Copy each line below in which the word "scene" occurs.
::::
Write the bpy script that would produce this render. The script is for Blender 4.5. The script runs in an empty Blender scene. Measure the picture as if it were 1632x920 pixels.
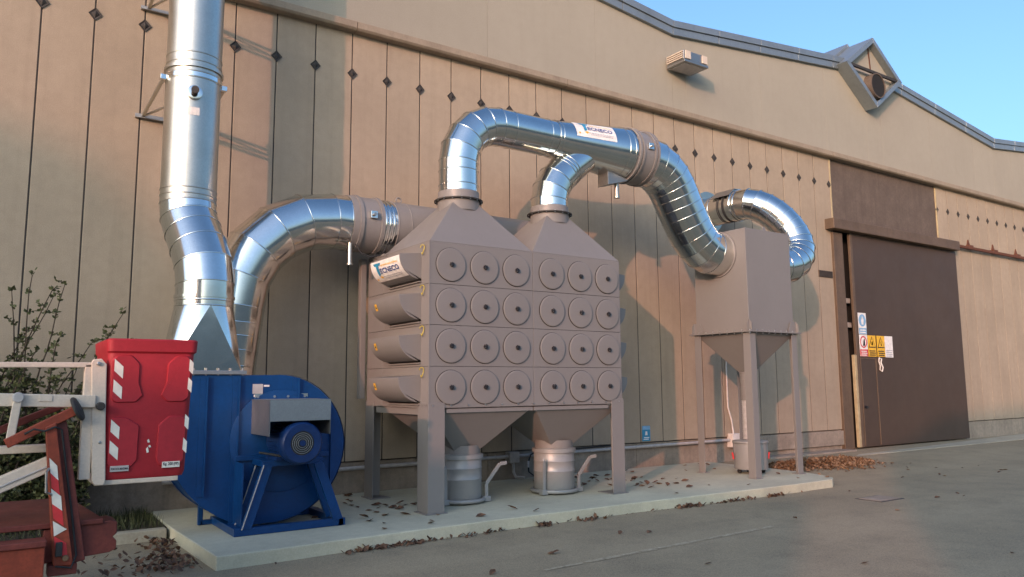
import bpy, bmesh, math, random
from mathutils import Vector, Matrix, Quaternion
random.seed(7)
PI = math.pi
R = math.radians
SC = bpy.context.scene
COL = SC.collection

# ------------------------------------------------------------------ camera
def cam_setup():
    yaw, pitch, roll = R(34.21645), R(7.1136), R(-0.42285)
    fw = Vector((math.sin(yaw)*math.cos(pitch), math.cos(yaw)*math.cos(pitch), math.sin(pitch)))
    rt = Vector((math.cos(yaw), -math.sin(yaw), 0)); up = rt.cross(fw)
    r2 = math.cos(roll)*rt + math.sin(roll)*up
    u2 = -math.sin(roll)*rt + math.cos(roll)*up
    cd = bpy.data.cameras.new('camera'); cd.sensor_width = 36; cd.lens = 27.118
    cd.clip_start = .05; cd.clip_end = 3000
    co = bpy.data.objects.new('camera', cd); COL.objects.link(co)
    m = Matrix((r2, u2, -fw)).transposed().to_4x4(); m.translation = (-0.28772, -10.52394, 1.62641)
    co.matrix_world = m; SC.camera = co
cam_setup()

# ------------------------------------------------------------------ light
SUN_AZ, SUN_EL = 56.3, 11.5           # travel azimuth from +Y towards +X, elevation
SUN_DIR = Vector((math.sin(R(SUN_AZ))*math.cos(R(SUN_EL)), math.cos(R(SUN_AZ))*math.cos(R(SUN_EL)), -math.sin(R(SUN_EL))))
SUN_E, SUN_C = .85, (1.0, .45, .30)
SKY_S, AIR, DUST, OZONE = .15, 1.0, 5.5, 3.9
def light_setup():
    w = bpy.data.worlds.new('World'); SC.world = w; w.use_nodes = True
    nt = w.node_tree; nt.nodes.clear()
    out = nt.nodes.new('ShaderNodeOutputWorld'); bg = nt.nodes.new('ShaderNodeBackground')
    sk = nt.nodes.new('ShaderNodeTexSky'); sk.sky_type = 'NISHITA'; sk.sun_disc = False
    sk.sun_elevation = R(SUN_EL); sk.sun_rotation = R(180+SUN_AZ)
    sk.altitude = 100; sk.air_density = AIR; sk.dust_density = DUST; sk.ozone_density = OZONE
    bg.inputs[1].default_value = SKY_S
    nt.links.new(sk.outputs[0], bg.inputs[0]); nt.links.new(bg.outputs[0], out.inputs[0])
    sd = bpy.data.lights.new('sun', 'SUN'); sd.energy = SUN_E; sd.angle = R(.55); sd.color = SUN_C
    so = bpy.data.objects.new('sun', sd); COL.objects.link(so)
    so.rotation_euler = SUN_DIR.to_track_quat('-Z', 'Y').to_euler(); so.location = (-20, -20, 20)
light_setup()
SC.view_settings.view_transform = 'Standard'; SC.view_settings.look = 'None'
SC.view_settings.gamma = 1; SC.view_settings.exposure = 1.6; SC.view_settings.use_curve_mapping = False

# ------------------------------------------------------------------ materials
MATS = {}
class NT:
    def __init__(s, name):
        s.m = bpy.data.materials.new(name); s.m.use_nodes = True; s.t = s.m.node_tree
        s.b = s.t.nodes['Principled BSDF']; s.pos = None
    def n(s, typ, **kw):
        x = s.t.nodes.new(typ)
        for k, v in kw.items(): setattr(x, k, v)
        return x
    def l(s, a, b): s.t.links.new(a, b)
    def P(s, scale=(1, 1, 1)):
        g = s.n('ShaderNodeNewGeometry'); mp = s.n('ShaderNodeMapping'); mp.inputs['Scale'].default_value = scale
        s.l(g.outputs['Position'], mp.inputs['Vector']); return mp.outputs[0]
    def noise(s, scale, detail=4, rough=.55, vec=None, stretch=(1, 1, 1)):
        t = s.n('ShaderNodeTexNoise'); t.inputs['Scale'].default_value = scale
        t.inputs['Detail'].default_value = detail; t.inputs['Roughness'].default_value = rough
        s.l(vec or s.P(stretch), t.inputs['Vector']); return t.outputs[0]
    def ramp(s, f, stops):
        r = s.n('ShaderNodeValToRGB'); e = r.color_ramp.elements
        while len(e) < len(stops): e.new(.5)
        for k, (p, c) in enumerate(stops): e[k].position = p; e[k].color = (*c, 1) if len(c) == 3 else c
        s.l(f, r.inputs[0]); return r.outputs[0]
    def mix(s, fac, a, b, mode='MIX'):
        x = s.n('ShaderNodeMix', data_type='RGBA', blend_type=mode)
        for sock, v in ((x.inputs[0], fac), (x.inputs[6], a), (x.inputs[7], b)):
            if isinstance(v, (int, float)): sock.default_value = v
            elif isinstance(v, tuple): sock.default_value = (*v, 1)
            else: s.l(v, sock)
        return x.outputs[2]
    def math(s, op, a, b=None):
        x = s.n('ShaderNodeMath', operation=op)
        for k, v in enumerate((a, b)):
            if v is None: continue
            if isinstance(v, (int, float)): x.inputs[k].default_value = v
            else: s.l(v, x.inputs[k])
        return x.outputs[0]
    def bump(s, h, strength, dist=.01):
        x = s.n('ShaderNodeBump'); x.inputs['Strength'].default_value = strength; x.inputs['Distance'].default_value = dist
        s.l(h, x.inputs['Height']); s.l(x.outputs[0], s.b.inputs['Normal'])
    def set(s, **kw):
        for k, v in kw.items():
            i = s.b.inputs[k.replace('_', ' ')]
            if isinstance(v, tuple): i.default_value = (*v, 1)
            elif isinstance(v, (int, float)): i.default_value = v
            else: s.l(v, i)

def mottled(name, col, var=.18, scale=3, fine=60, rough=.8, bump=.15, dist=.004, metal=0, streak=0, randv=0, fine_amt=.15, spec=.4):
    """a painted / cast surface: base colour with broad blotches, fine grain and optional vertical runs"""
    t = NT(name)
    d = tuple(c*(1-var) for c in col); u = tuple(min(1, c*(1+var)) for c in col)
    c = t.ramp(t.noise(scale, 5), [(.3, d), (.7, u)])
    f = t.noise(fine, 3, .7)
    c = t.mix(fine_amt, c, t.ramp(f, [(.3, tuple(k*.45 for k in col)), (.72, tuple(min(1, k*1.5) for k in col))]))
    mid = t.noise(scale*9, 6, .65)
    c = t.mix(t.ramp(mid, [(.42, (0, 0, 0)), (.8, (var*2.6,)*3)]), c, tuple(k*.62 for k in col))
    if streak:
        st = t.noise(1.0, 6, .6, stretch=(7, 7, .35))
        c = t.mix(t.ramp(st, [(.5, (0, 0, 0)), (.75, (streak,)*3)]), c, tuple(k*.5 for k in col))
    if randv:
        oi = t.n('ShaderNodeObjectInfo')
        k = t.math('ADD', t.math('MULTIPLY', oi.outputs['Random'], randv), 1-randv/2)
        hs = t.n('ShaderNodeHueSaturation'); t.l(c, hs.inputs['Color']); t.l(k, hs.inputs['Value']); c = hs.outputs[0]
    t.set(Base_Color=c, Metallic=metal, Specular_IOR_Level=spec)
    t.set(Roughness=t.math('ADD', t.math('MULTIPLY', t.noise(scale*3, 3), .2), rough-.1))
    if bump: t.bump(f, bump, dist)
    MATS[name] = t.m; return t.m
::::
| Solution for this problem |
Write the bpy script that would produce this render. The script is for Blender 4.5. The script runs in an empty Blender scene. Measure the picture as if it were 1632x920 pixels.
SC = bpy.context.scene